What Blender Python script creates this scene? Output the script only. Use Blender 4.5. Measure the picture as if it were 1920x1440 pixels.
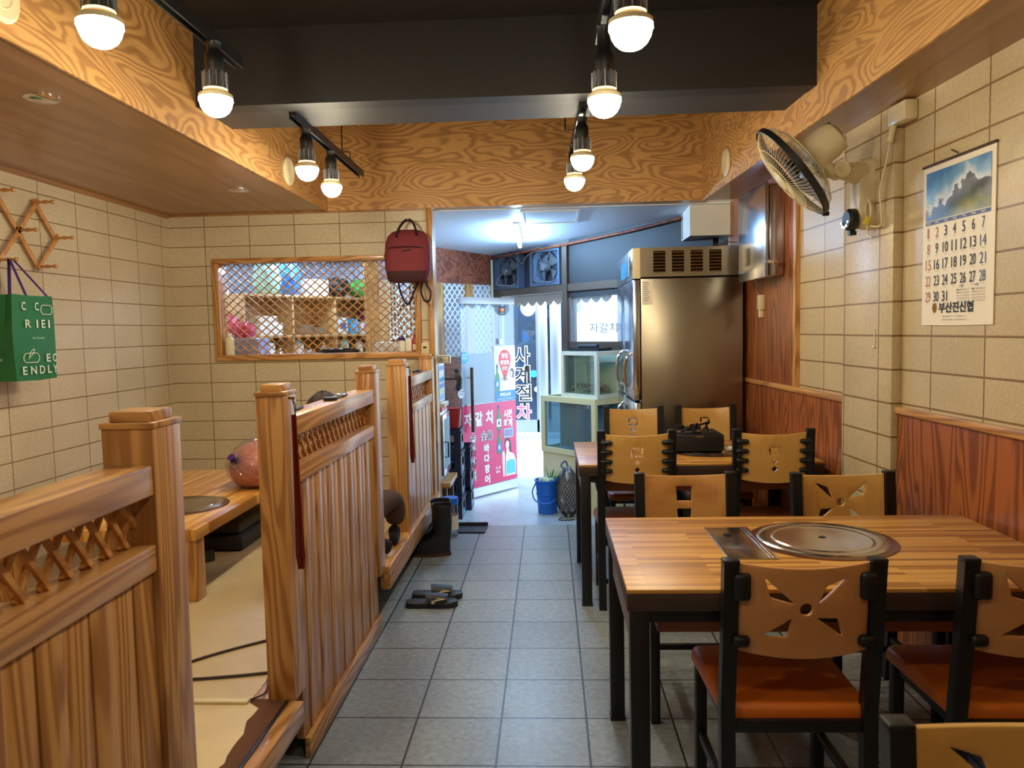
import bpy, bmesh, math, random
from mathutils import Vector, Matrix, Euler

random.seed(7)
for o in list(bpy.data.objects):
    bpy.data.objects.remove(o, do_unlink=True)
S = bpy.context.scene
COL = S.collection
V3 = Vector
PI = math.pi

# ------------------------------------------------------------------ camera
FPX, PIT, YAW, ROL, CH = 1441.5, .0697, -.0488, .021, 1.5
def _axis(a, b, d):
    x = a*math.cos(ROL)+b*math.sin(ROL); u = -a*math.sin(ROL)+b*math.cos(ROL)
    y = d*math.cos(PIT)+u*math.sin(PIT); z = -d*math.sin(PIT)+u*math.cos(PIT)
    return V3((x*math.cos(YAW)+y*math.sin(YAW), -x*math.sin(YAW)+y*math.cos(YAW), z))
R_, U_, D_ = _axis(1, 0, 0), _axis(0, 1, 0), _axis(0, 0, 1)
cam = bpy.data.cameras.new('camera')
cam.sensor_width = 36; cam.lens = 36*FPX/1920
cam.clip_start = .05; cam.clip_end = 100
cam.dof.use_dof = True; cam.dof.focus_distance = 4.6; cam.dof.aperture_fstop = 6.5
co = bpy.data.objects.new('camera', cam); COL.objects.link(co)
co.matrix_world = Matrix(((R_.x, U_.x, -D_.x, 0), (R_.y, U_.y, -D_.y, 0), (R_.z, U_.z, -D_.z, CH), (0, 0, 0, 1)))
S.camera = co

# ------------------------------------------------------------------ world, exposure, large lights
w = bpy.data.worlds.new('world'); S.world = w; w.use_nodes = True
bg = w.node_tree.nodes['Background']
bg.inputs[0].default_value = (.62, .80, 1.0, 1); bg.inputs[1].default_value = 7.5
S.view_settings.view_transform = 'Standard'
try: S.view_settings.look = 'None'
except Exception: pass
S.view_settings.exposure = 0.0; S.view_settings.gamma = 1.0
S.view_settings.use_curve_mapping = False
BULB_POWER = 185.0
LOBBY_TUBE = 300.0
KITCHEN_TUBE = 260.0

# ------------------------------------------------------------------ materials
def srgb(r, g, b):
    f = lambda c: (c/255/12.92) if c/255 <= .04045 else ((c/255+.055)/1.055)**2.4
    return (f(r), f(g), f(b), 1)
M = {}
def newmat(name):
    m = bpy.data.materials.new(name); m.use_nodes = True
    nt = m.node_tree; b = nt.nodes['Principled BSDF']
    M[name] = m
    return m, nt, b
def N(nt, typ, **kw):
    n = nt.nodes.new(typ)
    for k, v in kw.items(): setattr(n, k, v)
    return n
def L(nt, a, b): nt.links.new(a, b)
def coords(nt, scale, rnd=True):
    tc = N(nt, 'ShaderNodeTexCoord'); mp = N(nt, 'ShaderNodeMapping')
    if rnd:
        oi = N(nt, 'ShaderNodeObjectInfo'); ml = N(nt, 'ShaderNodeMath', operation='MULTIPLY'); ml.inputs[1].default_value = 23
        L(nt, oi.outputs['Random'], ml.inputs[0])
        va = N(nt, 'ShaderNodeVectorMath', operation='ADD'); L(nt, tc.outputs['Object'], va.inputs[0]); L(nt, ml.outputs[0], va.inputs[1])
        L(nt, va.outputs[0], mp.inputs[0])
    else: L(nt, tc.outputs['Object'], mp.inputs[0])
    mp.inputs['Scale'].default_value = scale
    return mp.outputs[0]
def bump(nt, b, h, strength=.2, dist=.004):
    bp = N(nt, 'ShaderNodeBump'); bp.inputs['Strength'].default_value = strength; bp.inputs['Distance'].default_value = dist
    L(nt, h, bp.inputs['Height']); L(nt, bp.outputs[0], b.inputs['Normal'])
def plain(name, col, rough=.5, metal=0, noise=0, nscale=20, bmp=0, coat=0, spec=None, trans=0, alpha=1, emit=None, es=0):
    m, nt, b = newmat(name)
    b.inputs['Base Color'].default_value = srgb(*col); b.inputs['Roughness'].default_value = rough; b.inputs['Metallic'].default_value = metal
    if coat: b.inputs['Coat Weight'].default_value = coat
    if trans: b.inputs['Transmission Weight'].default_value = trans
    if spec is not None: b.inputs['Specular IOR Level'].default_value = spec
    if alpha < 1: b.inputs['Alpha'].default_value = alpha
    if emit: b.inputs['Emission Color'].default_value = srgb(*emit); b.inputs['Emission Strength'].default_value = es
    if noise or bmp:
        c = coords(nt, (1, 1, 1)); n = N(nt, 'ShaderNodeTexNoise'); n.inputs['Scale'].default_value = nscale; n.inputs['Detail'].default_value = 4
        L(nt, c, n.inputs[0])
        if noise:
            mx = N(nt, 'ShaderNodeMix', data_type='RGBA'); a = srgb(*col)
            mx.inputs[6].default_value = tuple(max(0, x*(1-noise)) for x in a[:3])+(1,); mx.inputs[7].default_value = tuple(min(1, x*(1+noise)) for x in a[:3])+(1,)
            L(nt, n.outputs[0], mx.inputs[0]); L(nt, mx.outputs[2], b.inputs['Base Color'])
        if bmp: bump(nt, b, n.outputs[0], bmp)
    return m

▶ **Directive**
Without the pictures, retype the whole of the material above exactly.

▶ **Finished task**
What Blender Python script creates this scene? Output the script only. Use Blender 4.5. Measure the picture as if it were 1920x1440 pixels.
import bpy, bmesh, math, random
from mathutils import Vector, Matrix, Euler

random.seed(7)
for o in list(bpy.data.objects):
    bpy.data.objects.remove(o, do_unlink=True)
S = bpy.context.scene
COL = S.collection
V3 = Vector
PI = math.pi

# ------------------------------------------------------------------ camera
FPX, PIT, YAW, ROL, CH = 1441.5, .0697, -.0488, .021, 1.5
def _axis(a, b, d):
    x = a*math.cos(ROL)+b*math.sin(ROL); u = -a*math.sin(ROL)+b*math.cos(ROL)
    y = d*math.cos(PIT)+u*math.sin(PIT); z = -d*math.sin(PIT)+u*math.cos(PIT)
    return V3((x*math.cos(YAW)+y*math.sin(YAW), -x*math.sin(YAW)+y*math.cos(YAW), z))
R_, U_, D_ = _axis(1, 0, 0), _axis(0, 1, 0), _axis(0, 0, 1)
cam = bpy.data.cameras.new('camera')
cam.sensor_width = 36; cam.lens = 36*FPX/1920
cam.clip_start = .05; cam.clip_end = 100
cam.dof.use_dof = True; cam.dof.focus_distance = 4.6; cam.dof.aperture_fstop = 6.5
co = bpy.data.objects.new('camera', cam); COL.objects.link(co)
co.matrix_world = Matrix(((R_.x, U_.x, -D_.x, 0), (R_.y, U_.y, -D_.y, 0), (R_.z, U_.z, -D_.z, CH), (0, 0, 0, 1)))
S.camera = co

# ------------------------------------------------------------------ world, exposure, large lights
w = bpy.data.worlds.new('world'); S.world = w; w.use_nodes = True
bg = w.node_tree.nodes['Background']
bg.inputs[0].default_value = (.62, .80, 1.0, 1); bg.inputs[1].default_value = 7.5
S.view_settings.view_transform = 'Standard'
try: S.view_settings.look = 'None'
except Exception: pass
S.view_settings.exposure = 0.0; S.view_settings.gamma = 1.0
S.view_settings.use_curve_mapping = False
BULB_POWER = 185.0
LOBBY_TUBE = 300.0
KITCHEN_TUBE = 260.0

# ------------------------------------------------------------------ materials
def srgb(r, g, b):
    f = lambda c: (c/255/12.92) if c/255 <= .04045 else ((c/255+.055)/1.055)**2.4
    return (f(r), f(g), f(b), 1)
M = {}
def newmat(name):
    m = bpy.data.materials.new(name); m.use_nodes = True
    nt = m.node_tree; b = nt.nodes['Principled BSDF']
    M[name] = m
    return m, nt, b
def N(nt, typ, **kw):
    n = nt.nodes.new(typ)
    for k, v in kw.items(): setattr(n, k, v)
    return n
def L(nt, a, b): nt.links.new(a, b)
def coords(nt, scale, rnd=True):
    tc = N(nt, 'ShaderNodeTexCoord'); mp = N(nt, 'ShaderNodeMapping')
    if rnd:
        oi = N(nt, 'ShaderNodeObjectInfo'); ml = N(nt, 'ShaderNodeMath', operation='MULTIPLY'); ml.inputs[1].default_value = 23
        L(nt, oi.outputs['Random'], ml.inputs[0])
        va = N(nt, 'ShaderNodeVectorMath', operation='ADD'); L(nt, tc.outputs['Object'], va.inputs[0]); L(nt, ml.outputs[0], va.inputs[1])
        L(nt, va.outputs[0], mp.inputs[0])
    else: L(nt, tc.outputs['Object'], mp.inputs[0])
    mp.inputs['Scale'].default_value = scale
    return mp.outputs[0]
def bump(nt, b, h, strength=.2, dist=.004):
    bp = N(nt, 'ShaderNodeBump'); bp.inputs['Strength'].default_value = strength; bp.inputs['Distance'].default_value = dist
    L(nt, h, bp.inputs['Height']); L(nt, bp.outputs[0], b.inputs['Normal'])
def plain(name, col, rough=.5, metal=0, noise=0, nscale=20, bmp=0, coat=0, spec=None, trans=0, alpha=1, emit=None, es=0):
    m, nt, b = newmat(name)
    b.inputs['Base Color'].default_value = srgb(*col); b.inputs['Roughness'].default_value = rough; b.inputs['Metallic'].default_value = metal
    if coat: b.inputs['Coat Weight'].default_value = coat
    if trans: b.inputs['Transmission Weight'].default_value = trans
    if spec is not None: b.inputs['Specular IOR Level'].default_value = spec
    if alpha < 1: b.inputs['Alpha'].default_value = alpha
    if emit: b.inputs['Emission Color'].default_value = srgb(*emit); b.inputs['Emission Strength'].default_value = es
    if noise or bmp:
        c = coords(nt, (1, 1, 1)); n = N(nt, 'ShaderNodeTexNoise'); n.inputs['Scale'].default_value = nscale; n.inputs['Detail'].default_value = 4
        L(nt, c, n.inputs[0])
        if noise:
            mx = N(nt, 'ShaderNodeMix', data_type='RGBA'); a = srgb(*col)
            mx.inputs[6].default_value = tuple(max(0, x*(1-noise)) for x in a[:3])+(1,); mx.inputs[7].default_value = tuple(min(1, x*(1+noise)) for x in a[:3])+(1,)
            L(nt, n.outputs[0], mx.inputs[0]); L(nt, mx.outputs[2], b.inputs['Base Color'])
        if bmp: bump(nt, b, n.outputs[0], bmp)
    return m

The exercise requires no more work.